I really want to do more research on this but I haven't had the time; so far every politically involved nhite I've contacted pleads ignorance.

I can't see any upside to privatizing,decentralizing the power grid; it seems like common sense that utilities, by design, are less expensive when it's a single public service whose cost is shared among stakeholders. as I remember thatcher tried something similar and the results were not good.

May 20, 2015

kelly ayotte tells off frank guinta, and more from this unfolding story of congressional corruption

Rep. Frank Guinta has certainly seen better days. Last Wednesday, the New Hampshire Republican paid a fine to the FEC over a mysterious (and illegal) $355,000 campaign loan from his parents, perhaps thinking that he could put this long-running story behind him. However, Guinta's move only led to more questions about his honesty, and his own party wants him out of this swing district.

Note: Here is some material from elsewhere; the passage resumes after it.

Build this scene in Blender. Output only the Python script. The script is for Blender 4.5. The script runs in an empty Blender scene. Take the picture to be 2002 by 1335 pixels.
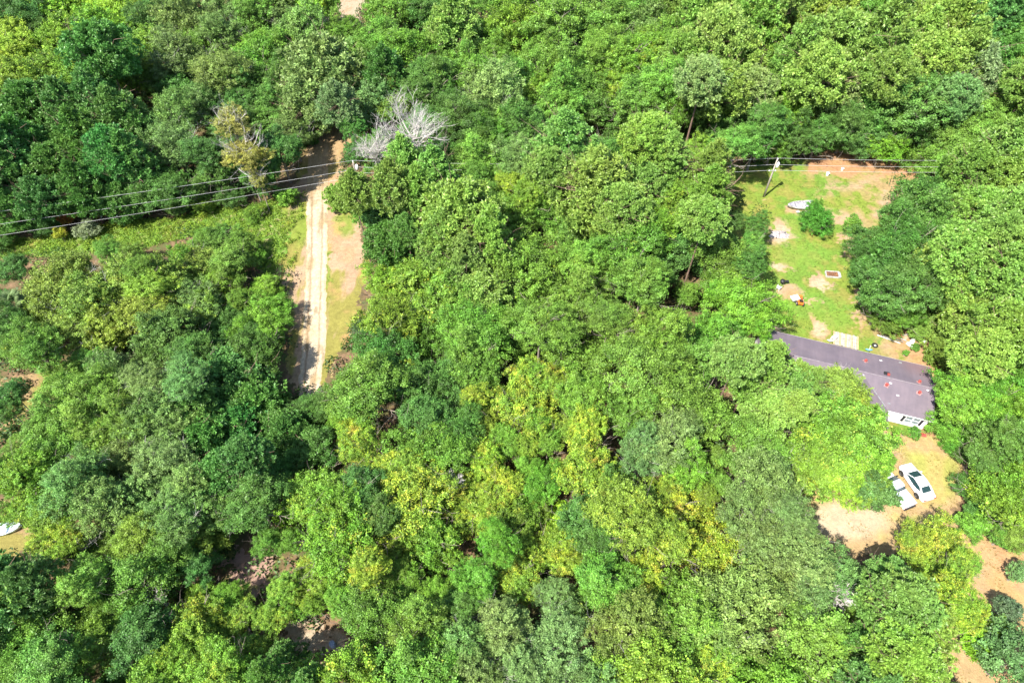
import bpy, math, random
import numpy as np
from mathutils import Vector, Matrix

R = math.radians
rng = np.random.default_rng(7)
random.seed(7)
scene = bpy.context.scene
col = scene.collection

# ------------------------------------------------------------------ camera, sky, sun, exposure
CAM_H = 72.0
PITCH = R(52)                       # degrees below the horizon
FPX = 1335.0                        # focal length in photograph pixels (2002 wide)
cam_d = bpy.data.cameras.new('camera')
cam_d.sensor_width = 36.0
cam_d.lens = 36.0 * FPX / 2002.0
cam_d.clip_start = 0.5
cam_d.clip_end = 5000
cam = bpy.data.objects.new('camera', cam_d)
col.objects.link(cam)
cam.location = (0, 0, CAM_H)
cam.rotation_euler = (R(90) - PITCH, 0, 0)
scene.camera = cam

SUN_EL = R(54)
sun_from = Vector((-0.72, -0.69, 0)).normalized()          # horizontal direction to the sun
sun_vec = (sun_from * math.cos(SUN_EL) + Vector((0, 0, math.sin(SUN_EL)))).normalized()
world = bpy.data.worlds.new('World')
scene.world = world
world.use_nodes = True
wn = world.node_tree
sky = wn.nodes.new('ShaderNodeTexSky')
sky.sky_type = 'NISHITA'
sky.sun_disc = False
sky.sun_elevation = SUN_EL
sky.sun_rotation = math.atan2(sun_from.x, sun_from.y)
wn.links.new(sky.outputs[0], wn.nodes['Background'].inputs[0])
wn.nodes['Background'].inputs[1].default_value = 0.115
sl = bpy.data.lights.new('sun', 'SUN')
sl.energy = 5.0
sl.angle = R(0.5)
sl.color = (1.0, 0.95, 0.86)
sun = bpy.data.objects.new('sun', sl)
sun.rotation_euler = sun_vec.to_track_quat('Z', 'Y').to_euler()
col.objects.link(sun)
scene.view_settings.view_transform = 'Standard'
scene.view_settings.look = 'None'
scene.view_settings.gamma = 1
scene.view_settings.use_curve_mapping = False
scene.view_settings.exposure = 1.3
scene.cycles.max_bounces = 6
scene.cycles.diffuse_bounces = 4
scene.cycles.transmission_bounces = 3

# ------------------------------------------------------------------ pixel <-> place
SP, CP = math.sin(PITCH), math.cos(PITCH)


def at(px, py, h=0.0):
    """world point at height h seen at photograph pixel (px, py)"""
    dx = (px - 1001) / FPX
    dy = (py - 667.5) / FPX
    z = (CAM_H - h) / (SP + dy * CP)
    return Vector((dx * z, z * (CP - dy * SP), h))


def proj(x, y, h):
    dz = CAM_H - h
    z = y * CP + dz * SP
    dy = (dz * CP - y * SP) / z
    return 1001 + FPX * x / z, 667.5 + FPX * dy, z


def proj_np(x, y, h=0.0):
    dz = CAM_H - h
    z = y * CP + dz * SP
    return 1001 + FPX * x / z, 667.5 + FPX * (dz * CP - y * SP) / z


def inpoly(px, py, poly):
    px = np.asarray(px, float)
    py = np.asarray(py, float)
    c = np.zeros(px.shape, bool)
    n = len(poly)
    for i in range(n):
        x0, y0 = poly[i]
        x1, y1 = poly[(i + 1) % n]
        if y0 == y1:
            continue
        t = ((y0 > py) != (y1 > py)) & (px < (x1 - x0) * (py - y0) / (y1 - y0) + x0)
        c ^= t
    return c


_T = np.random.default_rng(11).random((256, 256))


def vnoise(x, y):
    xi = np.floor(x).astype(int)
    yi = np.floor(y).astype(int)
    fx = x - xi
    fy = y - yi
    fx = fx * fx * (3 - 2 * fx)
    fy = fy * fy * (3 - 2 * fy)
    a = _T[xi % 256, yi % 256]
    b = _T[(xi + 1) % 256, yi % 256]
    c = _T[xi % 256, (yi + 1) % 256]
    d = _T[(xi + 1) % 256, (yi + 1) % 256]
    return (a * (1 - fx) + b * fx) * (1 - fy) + (c * (1 - fx) + d * fx) * fy


def fbm(x, y, s=1.0, o=4, off=0.0):
    v = 0
    a = 0.5
    t = 0
    for k in range(o):
        v = v + a * vnoise(x / s + 17.3 * k + off, y / s - 9.1 * k + off)
        t += a
        a *= 0.55
        s *= 0.5
    return v / t


def sstep(a, b, x):
    t = np.clip((x - a) / (b - a), 0, 1)
    return t * t * (3 - 2 * t)


# ------------------------------------------------------------------ object helpers
def tag(o, label=None, cat=None, group=None, kind=None):
    if label:
        o['label'] = label
    if cat:
        o['category'] = cat
    if group:
        o['group'] = group
    if kind:
        o['kind'] = kind
    return o


def empty(name, loc=(0, 0, 0), rz=0.0):
    o = bpy.data.objects.new(name, None)
    o.empty_display_size = 0.3
    o.location = loc
    o.rotation_euler = (0, 0, rz)
    col.objects.link(o)
    return o


def link(name, me, parent=None):
    o = bpy.data.objects.new(name, me)
    col.objects.link(o)
    if parent is not None:
        o.parent = parent
    return o


def np_mesh(name, V, F, mat, attrs=None, smooth=False):
    """V (n,3), F (m,k) ints with one k; attrs: dict of point floats / colours"""
    me = bpy.data.meshes.new(name)
    V = np.asarray(V, np.float32)
    F = np.asarray(F, np.int32)
    m, k = F.shape
    me.vertices.add(len(V))
    me.vertices.foreach_set('co', V.ravel())
    me.loops.add(m * k)
    me.loops.foreach_set('vertex_index', F.ravel())
    me.polygons.add(m)
    me.polygons.foreach_set('loop_start', np.arange(0, m * k, k, dtype=np.int32))
    me.polygons.foreach_set('loop_total', np.full(m, k, np.int32))
    if smooth:
        me.polygons.foreach_set('use_smooth', np.ones(m, bool))
    for n, a in (attrs or {}).items():
        a = np.asarray(a, np.float32)
        if a.ndim == 1:
            at_ = me.attributes.new(n, 'FLOAT', 'POINT')
            at_.data.foreach_set('value', a)
        else:
            at_ = me.attributes.new(n, 'FLOAT_COLOR', 'POINT')
            at_.data.foreach_set('color', np.hstack([a, np.ones((len(a), 1), np.float32)]).ravel())
    me.materials.append(mat)
    me.update()
    return me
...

Last week, Sen. Kelly Ayotte did little to defend the incumbent, but she ditched any subtlety on Monday and publicly told Guinta to get lost. State Senate President Chuck Morse and state House Speaker Shawn Jasper also called for his resignation, while state party chair Jennifer Horn called his situation "serious and extremely troubling." The hacks at the NRCC didn't exactly get Guinta's back either, saying only that they're "continuing to evaluate this very complex situation."


http://www.dailykos.com/story/2015/05/18/1385722/-Frank-Guinta-s-situation-worsens-as-his-fellow-Republicans-stuff-him-in-the-woodchipper?detail=twitter_sf

I read guinta's interview in the union leader a week ago. it was supposed to be sympathetic, and still he came off as a lying liar.